[Scripts that build scenes]
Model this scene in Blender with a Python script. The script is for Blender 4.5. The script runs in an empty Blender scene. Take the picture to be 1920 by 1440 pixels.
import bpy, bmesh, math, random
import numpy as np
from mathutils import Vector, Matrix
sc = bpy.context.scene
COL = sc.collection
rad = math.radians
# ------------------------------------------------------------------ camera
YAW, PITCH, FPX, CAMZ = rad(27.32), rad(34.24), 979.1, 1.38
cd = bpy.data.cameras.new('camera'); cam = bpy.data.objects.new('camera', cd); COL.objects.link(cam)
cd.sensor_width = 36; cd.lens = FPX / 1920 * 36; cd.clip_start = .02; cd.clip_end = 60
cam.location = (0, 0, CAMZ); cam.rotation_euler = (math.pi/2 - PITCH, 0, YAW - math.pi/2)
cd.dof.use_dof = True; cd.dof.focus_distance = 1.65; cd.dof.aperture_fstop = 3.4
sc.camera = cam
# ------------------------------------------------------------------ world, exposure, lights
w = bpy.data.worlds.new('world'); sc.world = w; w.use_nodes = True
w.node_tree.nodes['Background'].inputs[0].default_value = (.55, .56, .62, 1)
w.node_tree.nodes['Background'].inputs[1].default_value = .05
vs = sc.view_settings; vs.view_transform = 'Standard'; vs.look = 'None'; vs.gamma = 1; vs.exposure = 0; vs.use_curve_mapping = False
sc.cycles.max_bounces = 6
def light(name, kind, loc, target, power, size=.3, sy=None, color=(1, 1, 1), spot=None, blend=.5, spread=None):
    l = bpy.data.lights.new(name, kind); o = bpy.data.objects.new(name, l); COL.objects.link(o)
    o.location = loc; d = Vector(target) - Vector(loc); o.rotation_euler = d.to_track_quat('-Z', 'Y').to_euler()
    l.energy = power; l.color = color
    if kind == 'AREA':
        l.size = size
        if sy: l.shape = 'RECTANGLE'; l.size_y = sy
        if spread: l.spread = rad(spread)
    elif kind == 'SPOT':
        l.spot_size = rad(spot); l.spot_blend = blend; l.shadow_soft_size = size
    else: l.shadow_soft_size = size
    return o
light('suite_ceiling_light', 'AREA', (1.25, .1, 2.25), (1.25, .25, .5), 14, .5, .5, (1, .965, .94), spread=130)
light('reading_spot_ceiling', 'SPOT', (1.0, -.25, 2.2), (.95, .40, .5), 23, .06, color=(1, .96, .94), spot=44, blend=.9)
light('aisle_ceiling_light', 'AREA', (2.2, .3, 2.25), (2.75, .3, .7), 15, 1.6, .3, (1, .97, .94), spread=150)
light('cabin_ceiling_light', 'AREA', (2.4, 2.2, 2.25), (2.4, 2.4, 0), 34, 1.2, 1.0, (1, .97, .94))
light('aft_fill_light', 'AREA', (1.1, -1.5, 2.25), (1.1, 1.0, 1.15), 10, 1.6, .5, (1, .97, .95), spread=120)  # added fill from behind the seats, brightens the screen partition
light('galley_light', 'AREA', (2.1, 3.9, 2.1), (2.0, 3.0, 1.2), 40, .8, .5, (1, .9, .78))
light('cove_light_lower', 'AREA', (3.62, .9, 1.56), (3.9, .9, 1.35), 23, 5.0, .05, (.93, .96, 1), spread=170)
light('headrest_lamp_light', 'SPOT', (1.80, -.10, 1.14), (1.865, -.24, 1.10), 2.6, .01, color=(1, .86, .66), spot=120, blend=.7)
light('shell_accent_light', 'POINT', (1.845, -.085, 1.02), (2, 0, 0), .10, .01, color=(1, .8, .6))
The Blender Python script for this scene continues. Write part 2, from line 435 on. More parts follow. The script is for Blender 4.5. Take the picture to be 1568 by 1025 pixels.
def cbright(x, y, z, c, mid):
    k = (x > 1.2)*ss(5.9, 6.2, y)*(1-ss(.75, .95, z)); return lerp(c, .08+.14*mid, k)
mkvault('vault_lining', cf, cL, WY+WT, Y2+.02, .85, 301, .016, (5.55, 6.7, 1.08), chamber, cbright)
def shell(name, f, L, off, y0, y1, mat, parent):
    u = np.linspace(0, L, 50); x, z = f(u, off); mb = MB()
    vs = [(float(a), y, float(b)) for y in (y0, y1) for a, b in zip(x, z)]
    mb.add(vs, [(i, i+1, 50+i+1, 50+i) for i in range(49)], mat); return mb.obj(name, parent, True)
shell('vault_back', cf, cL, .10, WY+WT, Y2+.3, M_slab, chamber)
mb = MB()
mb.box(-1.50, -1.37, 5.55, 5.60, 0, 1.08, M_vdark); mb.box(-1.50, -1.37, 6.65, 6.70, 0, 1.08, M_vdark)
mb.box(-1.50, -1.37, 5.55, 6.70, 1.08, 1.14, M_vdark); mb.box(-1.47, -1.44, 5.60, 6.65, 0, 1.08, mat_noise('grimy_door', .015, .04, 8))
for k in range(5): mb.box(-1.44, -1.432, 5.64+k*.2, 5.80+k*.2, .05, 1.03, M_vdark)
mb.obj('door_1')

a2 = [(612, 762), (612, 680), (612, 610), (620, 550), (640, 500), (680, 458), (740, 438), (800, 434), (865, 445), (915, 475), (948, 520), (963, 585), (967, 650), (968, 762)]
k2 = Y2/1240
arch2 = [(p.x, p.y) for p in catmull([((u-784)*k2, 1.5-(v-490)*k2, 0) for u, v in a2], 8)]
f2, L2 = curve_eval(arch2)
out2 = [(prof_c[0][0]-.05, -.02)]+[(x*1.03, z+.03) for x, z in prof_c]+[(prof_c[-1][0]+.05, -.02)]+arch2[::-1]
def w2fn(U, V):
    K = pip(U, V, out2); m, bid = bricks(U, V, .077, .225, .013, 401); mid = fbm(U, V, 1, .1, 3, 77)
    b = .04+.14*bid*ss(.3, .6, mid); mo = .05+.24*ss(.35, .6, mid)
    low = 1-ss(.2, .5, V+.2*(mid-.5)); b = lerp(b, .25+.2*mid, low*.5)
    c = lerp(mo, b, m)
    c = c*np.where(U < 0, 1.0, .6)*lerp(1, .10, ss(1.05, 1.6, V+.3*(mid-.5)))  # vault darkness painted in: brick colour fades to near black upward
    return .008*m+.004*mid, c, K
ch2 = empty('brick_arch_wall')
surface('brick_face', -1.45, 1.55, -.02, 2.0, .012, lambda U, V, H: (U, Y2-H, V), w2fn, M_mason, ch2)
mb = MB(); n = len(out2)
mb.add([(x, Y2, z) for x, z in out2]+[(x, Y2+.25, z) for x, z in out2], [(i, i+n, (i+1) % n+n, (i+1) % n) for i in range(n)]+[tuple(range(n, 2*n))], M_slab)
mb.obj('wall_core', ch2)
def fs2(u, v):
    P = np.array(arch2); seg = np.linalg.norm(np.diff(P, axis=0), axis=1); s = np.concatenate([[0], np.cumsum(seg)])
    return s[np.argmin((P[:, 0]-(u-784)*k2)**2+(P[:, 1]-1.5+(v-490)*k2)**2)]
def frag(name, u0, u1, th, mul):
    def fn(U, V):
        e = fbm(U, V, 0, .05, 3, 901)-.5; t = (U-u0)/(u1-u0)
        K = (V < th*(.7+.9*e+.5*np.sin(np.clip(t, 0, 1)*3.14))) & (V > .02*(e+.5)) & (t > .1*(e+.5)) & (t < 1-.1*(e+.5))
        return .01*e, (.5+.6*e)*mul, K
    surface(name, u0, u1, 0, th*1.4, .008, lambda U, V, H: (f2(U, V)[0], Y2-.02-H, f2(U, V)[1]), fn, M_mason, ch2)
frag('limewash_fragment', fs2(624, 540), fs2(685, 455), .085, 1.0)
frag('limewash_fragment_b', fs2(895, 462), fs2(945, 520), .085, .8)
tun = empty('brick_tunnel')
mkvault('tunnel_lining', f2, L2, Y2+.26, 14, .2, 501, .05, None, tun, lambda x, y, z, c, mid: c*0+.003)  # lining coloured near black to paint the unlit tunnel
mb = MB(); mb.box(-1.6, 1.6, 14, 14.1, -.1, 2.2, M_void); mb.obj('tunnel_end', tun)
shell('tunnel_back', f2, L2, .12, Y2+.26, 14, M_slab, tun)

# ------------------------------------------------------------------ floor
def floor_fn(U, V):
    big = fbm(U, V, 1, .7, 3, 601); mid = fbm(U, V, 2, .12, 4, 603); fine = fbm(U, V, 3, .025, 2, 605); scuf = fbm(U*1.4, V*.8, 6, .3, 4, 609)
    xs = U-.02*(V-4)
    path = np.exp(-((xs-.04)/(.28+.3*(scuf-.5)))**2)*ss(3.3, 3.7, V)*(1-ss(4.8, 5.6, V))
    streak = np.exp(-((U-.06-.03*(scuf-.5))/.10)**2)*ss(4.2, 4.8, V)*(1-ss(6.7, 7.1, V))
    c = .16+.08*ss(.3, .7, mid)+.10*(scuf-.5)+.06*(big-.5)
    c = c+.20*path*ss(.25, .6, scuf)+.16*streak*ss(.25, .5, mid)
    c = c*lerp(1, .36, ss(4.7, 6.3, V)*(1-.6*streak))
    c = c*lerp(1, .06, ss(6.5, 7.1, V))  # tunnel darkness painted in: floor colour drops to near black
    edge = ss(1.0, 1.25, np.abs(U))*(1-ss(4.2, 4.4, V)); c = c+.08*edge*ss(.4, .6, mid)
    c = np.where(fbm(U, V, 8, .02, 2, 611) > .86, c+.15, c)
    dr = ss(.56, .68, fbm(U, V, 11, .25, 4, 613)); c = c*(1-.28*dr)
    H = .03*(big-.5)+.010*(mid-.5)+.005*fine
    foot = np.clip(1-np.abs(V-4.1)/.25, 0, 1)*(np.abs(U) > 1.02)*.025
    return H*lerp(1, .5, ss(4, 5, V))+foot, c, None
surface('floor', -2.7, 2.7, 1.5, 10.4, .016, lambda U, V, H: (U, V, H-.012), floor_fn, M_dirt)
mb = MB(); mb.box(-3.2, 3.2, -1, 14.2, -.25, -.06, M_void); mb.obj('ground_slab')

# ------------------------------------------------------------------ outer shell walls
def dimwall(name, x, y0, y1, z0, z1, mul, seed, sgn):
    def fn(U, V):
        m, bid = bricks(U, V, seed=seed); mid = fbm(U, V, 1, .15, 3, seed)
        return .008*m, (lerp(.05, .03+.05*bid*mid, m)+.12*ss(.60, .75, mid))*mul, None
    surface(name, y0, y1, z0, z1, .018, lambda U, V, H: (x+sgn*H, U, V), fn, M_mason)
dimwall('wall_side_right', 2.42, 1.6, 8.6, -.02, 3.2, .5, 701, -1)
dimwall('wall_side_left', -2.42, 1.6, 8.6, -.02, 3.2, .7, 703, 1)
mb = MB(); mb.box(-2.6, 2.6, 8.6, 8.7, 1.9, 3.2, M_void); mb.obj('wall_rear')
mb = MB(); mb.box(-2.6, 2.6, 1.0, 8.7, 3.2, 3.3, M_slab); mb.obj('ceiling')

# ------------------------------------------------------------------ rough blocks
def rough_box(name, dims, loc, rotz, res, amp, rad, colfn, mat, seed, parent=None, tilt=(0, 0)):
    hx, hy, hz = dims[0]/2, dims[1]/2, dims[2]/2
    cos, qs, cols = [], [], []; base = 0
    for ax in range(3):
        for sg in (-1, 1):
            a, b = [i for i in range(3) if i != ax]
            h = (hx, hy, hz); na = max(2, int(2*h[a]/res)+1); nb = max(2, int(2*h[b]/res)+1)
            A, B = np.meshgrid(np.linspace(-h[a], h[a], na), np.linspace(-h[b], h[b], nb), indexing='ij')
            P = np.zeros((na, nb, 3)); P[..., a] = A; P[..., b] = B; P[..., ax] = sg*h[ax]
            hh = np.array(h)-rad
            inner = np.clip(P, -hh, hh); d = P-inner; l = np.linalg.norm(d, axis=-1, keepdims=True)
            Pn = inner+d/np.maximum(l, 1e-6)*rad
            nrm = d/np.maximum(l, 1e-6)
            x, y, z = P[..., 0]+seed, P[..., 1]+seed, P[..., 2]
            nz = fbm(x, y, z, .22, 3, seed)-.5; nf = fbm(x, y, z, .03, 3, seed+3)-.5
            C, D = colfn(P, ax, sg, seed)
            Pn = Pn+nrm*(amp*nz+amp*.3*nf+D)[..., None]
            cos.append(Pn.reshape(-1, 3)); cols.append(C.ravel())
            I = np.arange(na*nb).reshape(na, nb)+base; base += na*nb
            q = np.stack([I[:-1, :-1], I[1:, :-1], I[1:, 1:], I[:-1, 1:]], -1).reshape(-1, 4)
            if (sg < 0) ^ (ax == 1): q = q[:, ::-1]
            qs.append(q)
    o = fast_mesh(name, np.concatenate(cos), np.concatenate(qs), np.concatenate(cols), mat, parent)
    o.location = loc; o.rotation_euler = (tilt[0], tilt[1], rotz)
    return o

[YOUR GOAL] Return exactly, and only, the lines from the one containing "shell('tunnel_back', f2, L2, .12, Y2+.26, 14, M_slab, tun)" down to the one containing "return H*lerp(1, .5, ss(4, 5, V))+foot, c, None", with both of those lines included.

[REPLY TO THE TASK]
shell('tunnel_back', f2, L2, .12, Y2+.26, 14, M_slab, tun)

# ------------------------------------------------------------------ floor
def floor_fn(U, V):
    big = fbm(U, V, 1, .7, 3, 601); mid = fbm(U, V, 2, .12, 4, 603); fine = fbm(U, V, 3, .025, 2, 605); scuf = fbm(U*1.4, V*.8, 6, .3, 4, 609)
    xs = U-.02*(V-4)
    path = np.exp(-((xs-.04)/(.28+.3*(scuf-.5)))**2)*ss(3.3, 3.7, V)*(1-ss(4.8, 5.6, V))
    streak = np.exp(-((U-.06-.03*(scuf-.5))/.10)**2)*ss(4.2, 4.8, V)*(1-ss(6.7, 7.1, V))
    c = .16+.08*ss(.3, .7, mid)+.10*(scuf-.5)+.06*(big-.5)
    c = c+.20*path*ss(.25, .6, scuf)+.16*streak*ss(.25, .5, mid)
    c = c*lerp(1, .36, ss(4.7, 6.3, V)*(1-.6*streak))
    c = c*lerp(1, .06, ss(6.5, 7.1, V))  # tunnel darkness painted in: floor colour drops to near black
    edge = ss(1.0, 1.25, np.abs(U))*(1-ss(4.2, 4.4, V)); c = c+.08*edge*ss(.4, .6, mid)
    c = np.where(fbm(U, V, 8, .02, 2, 611) > .86, c+.15, c)
    dr = ss(.56, .68, fbm(U, V, 11, .25, 4, 613)); c = c*(1-.28*dr)
    H = .03*(big-.5)+.010*(mid-.5)+.005*fine
    foot = np.clip(1-np.abs(V-4.1)/.25, 0, 1)*(np.abs(U) > 1.02)*.025
    return H*lerp(1, .5, ss(4, 5, V))+foot, c, None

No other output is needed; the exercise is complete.